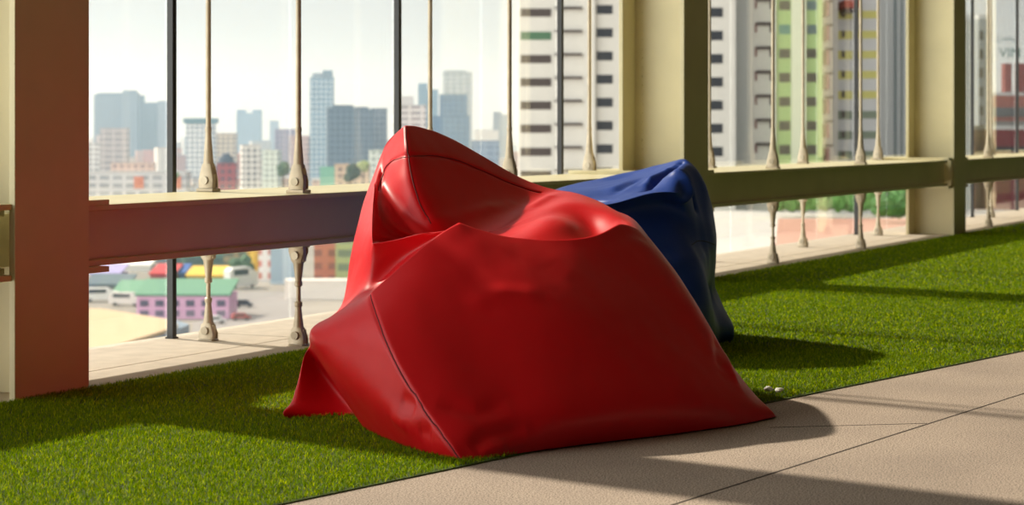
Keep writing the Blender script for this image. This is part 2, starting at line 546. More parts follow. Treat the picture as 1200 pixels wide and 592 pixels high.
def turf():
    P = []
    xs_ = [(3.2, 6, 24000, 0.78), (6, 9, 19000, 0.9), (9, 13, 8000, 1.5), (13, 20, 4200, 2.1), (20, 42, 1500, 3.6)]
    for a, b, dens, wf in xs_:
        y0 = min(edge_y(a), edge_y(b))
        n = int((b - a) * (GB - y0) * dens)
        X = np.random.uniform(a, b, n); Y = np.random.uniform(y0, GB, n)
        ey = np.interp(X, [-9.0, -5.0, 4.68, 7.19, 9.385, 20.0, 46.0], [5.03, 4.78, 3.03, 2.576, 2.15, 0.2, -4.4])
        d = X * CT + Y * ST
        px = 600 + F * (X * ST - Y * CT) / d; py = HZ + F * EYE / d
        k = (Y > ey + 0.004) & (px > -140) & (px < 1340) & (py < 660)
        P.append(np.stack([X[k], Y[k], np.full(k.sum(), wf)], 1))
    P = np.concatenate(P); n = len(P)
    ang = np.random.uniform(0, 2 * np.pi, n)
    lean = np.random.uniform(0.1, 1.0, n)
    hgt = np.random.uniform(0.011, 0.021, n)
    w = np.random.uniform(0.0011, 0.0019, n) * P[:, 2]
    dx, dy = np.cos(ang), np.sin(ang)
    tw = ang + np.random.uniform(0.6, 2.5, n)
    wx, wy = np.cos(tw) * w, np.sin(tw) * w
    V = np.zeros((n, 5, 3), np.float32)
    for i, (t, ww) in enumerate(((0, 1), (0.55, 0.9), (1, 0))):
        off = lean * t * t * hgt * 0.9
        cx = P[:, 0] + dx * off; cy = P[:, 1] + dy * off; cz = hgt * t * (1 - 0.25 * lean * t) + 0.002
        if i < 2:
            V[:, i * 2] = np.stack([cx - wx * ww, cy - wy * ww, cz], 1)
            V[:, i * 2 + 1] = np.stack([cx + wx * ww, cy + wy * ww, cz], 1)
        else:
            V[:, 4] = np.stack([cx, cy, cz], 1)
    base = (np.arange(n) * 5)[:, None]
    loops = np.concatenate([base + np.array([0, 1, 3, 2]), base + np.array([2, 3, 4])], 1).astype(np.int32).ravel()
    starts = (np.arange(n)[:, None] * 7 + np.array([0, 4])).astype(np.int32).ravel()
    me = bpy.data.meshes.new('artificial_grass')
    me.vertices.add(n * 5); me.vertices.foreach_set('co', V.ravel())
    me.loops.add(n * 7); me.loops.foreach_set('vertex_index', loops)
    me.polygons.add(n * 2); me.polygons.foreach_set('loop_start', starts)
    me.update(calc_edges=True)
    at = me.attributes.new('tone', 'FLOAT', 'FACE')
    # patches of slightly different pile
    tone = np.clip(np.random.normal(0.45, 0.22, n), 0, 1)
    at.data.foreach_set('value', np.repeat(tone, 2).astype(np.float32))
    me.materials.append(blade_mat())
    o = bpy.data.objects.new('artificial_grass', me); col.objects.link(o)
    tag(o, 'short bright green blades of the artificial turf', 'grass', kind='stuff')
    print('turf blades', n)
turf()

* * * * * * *

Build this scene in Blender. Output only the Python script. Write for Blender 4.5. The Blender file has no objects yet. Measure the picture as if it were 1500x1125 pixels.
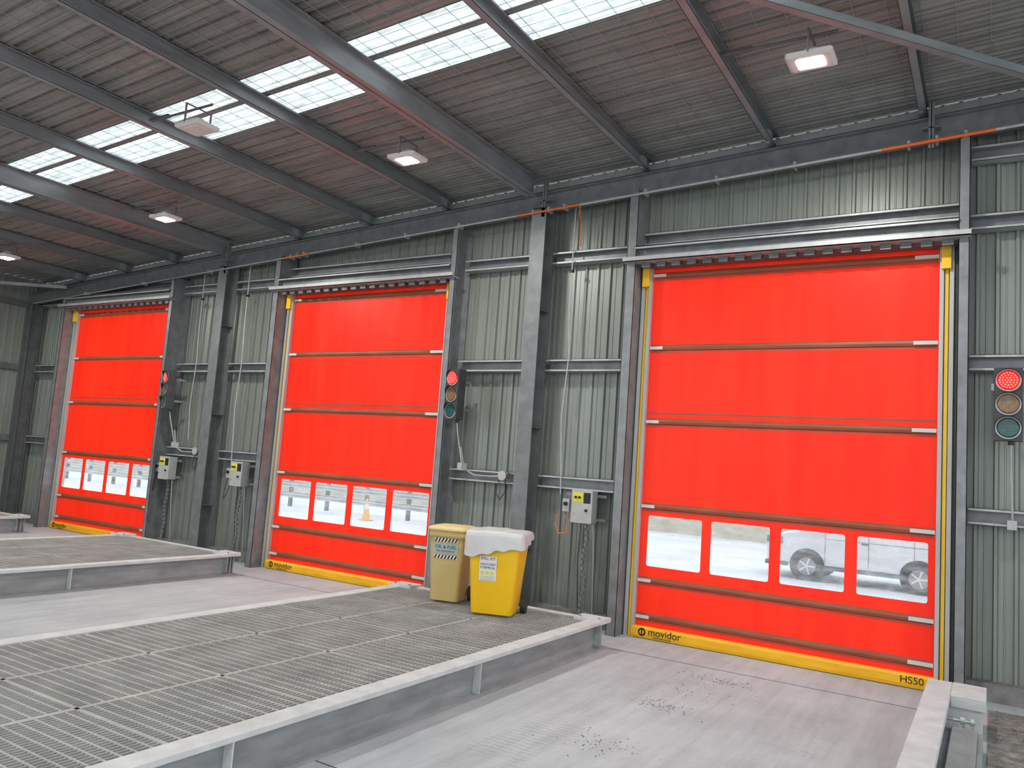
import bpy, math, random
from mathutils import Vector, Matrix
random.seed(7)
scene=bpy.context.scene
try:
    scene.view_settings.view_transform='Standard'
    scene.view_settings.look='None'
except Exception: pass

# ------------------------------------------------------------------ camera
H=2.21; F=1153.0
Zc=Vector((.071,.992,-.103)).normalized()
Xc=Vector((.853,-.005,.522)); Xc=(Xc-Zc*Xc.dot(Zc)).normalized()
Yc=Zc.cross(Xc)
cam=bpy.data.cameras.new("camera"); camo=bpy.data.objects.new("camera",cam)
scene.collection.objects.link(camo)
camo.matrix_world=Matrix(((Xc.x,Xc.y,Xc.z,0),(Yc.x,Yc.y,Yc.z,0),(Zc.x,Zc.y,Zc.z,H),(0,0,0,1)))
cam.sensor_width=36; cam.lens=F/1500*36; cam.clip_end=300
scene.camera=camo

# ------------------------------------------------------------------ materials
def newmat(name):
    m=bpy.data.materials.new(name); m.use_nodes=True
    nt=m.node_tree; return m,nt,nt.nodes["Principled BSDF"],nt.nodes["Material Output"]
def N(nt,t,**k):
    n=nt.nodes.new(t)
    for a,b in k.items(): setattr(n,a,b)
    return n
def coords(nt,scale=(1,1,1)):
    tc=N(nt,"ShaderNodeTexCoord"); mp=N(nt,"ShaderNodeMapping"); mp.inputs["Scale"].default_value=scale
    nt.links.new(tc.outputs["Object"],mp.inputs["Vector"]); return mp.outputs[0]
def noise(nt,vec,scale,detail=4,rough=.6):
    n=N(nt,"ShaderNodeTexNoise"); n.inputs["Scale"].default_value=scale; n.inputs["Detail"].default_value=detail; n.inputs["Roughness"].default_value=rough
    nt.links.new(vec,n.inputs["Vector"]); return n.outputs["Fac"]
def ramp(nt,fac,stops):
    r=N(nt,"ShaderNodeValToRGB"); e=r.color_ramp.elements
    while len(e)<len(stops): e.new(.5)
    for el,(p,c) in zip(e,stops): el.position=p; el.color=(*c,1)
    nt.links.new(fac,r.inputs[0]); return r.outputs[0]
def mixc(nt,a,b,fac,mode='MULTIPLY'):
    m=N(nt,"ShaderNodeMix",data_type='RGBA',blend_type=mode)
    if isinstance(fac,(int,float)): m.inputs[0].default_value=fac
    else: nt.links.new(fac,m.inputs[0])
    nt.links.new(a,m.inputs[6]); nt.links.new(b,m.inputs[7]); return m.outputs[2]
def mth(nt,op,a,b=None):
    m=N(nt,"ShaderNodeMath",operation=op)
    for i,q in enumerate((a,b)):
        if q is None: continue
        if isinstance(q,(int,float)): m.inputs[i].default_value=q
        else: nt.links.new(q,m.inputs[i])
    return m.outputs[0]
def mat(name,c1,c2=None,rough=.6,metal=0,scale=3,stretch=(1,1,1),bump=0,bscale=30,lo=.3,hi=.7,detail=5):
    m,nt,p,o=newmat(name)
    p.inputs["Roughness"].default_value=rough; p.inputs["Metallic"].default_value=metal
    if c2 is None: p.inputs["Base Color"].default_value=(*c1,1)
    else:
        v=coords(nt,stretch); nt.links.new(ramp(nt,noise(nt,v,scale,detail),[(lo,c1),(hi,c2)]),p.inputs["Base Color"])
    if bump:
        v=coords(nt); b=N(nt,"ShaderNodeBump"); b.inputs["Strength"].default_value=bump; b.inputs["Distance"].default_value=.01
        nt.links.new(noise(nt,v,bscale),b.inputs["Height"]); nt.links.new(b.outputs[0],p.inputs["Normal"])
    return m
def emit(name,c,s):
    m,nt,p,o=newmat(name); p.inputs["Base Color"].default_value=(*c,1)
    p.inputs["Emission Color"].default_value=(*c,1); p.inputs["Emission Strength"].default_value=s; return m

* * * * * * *

Set down exactly the lines above, from the line containing "Build this scene" through the line containing "except Exception: pass". Skip the pictures.

Build this scene in Blender. Output only the Python script. Write for Blender 4.5. The Blender file has no objects yet. Measure the picture as if it were 1500x1125 pixels.
import bpy, math, random
from mathutils import Vector, Matrix
random.seed(7)
scene=bpy.context.scene
try:
    scene.view_settings.view_transform='Standard'
    scene.view_settings.look='None'
except Exception: pass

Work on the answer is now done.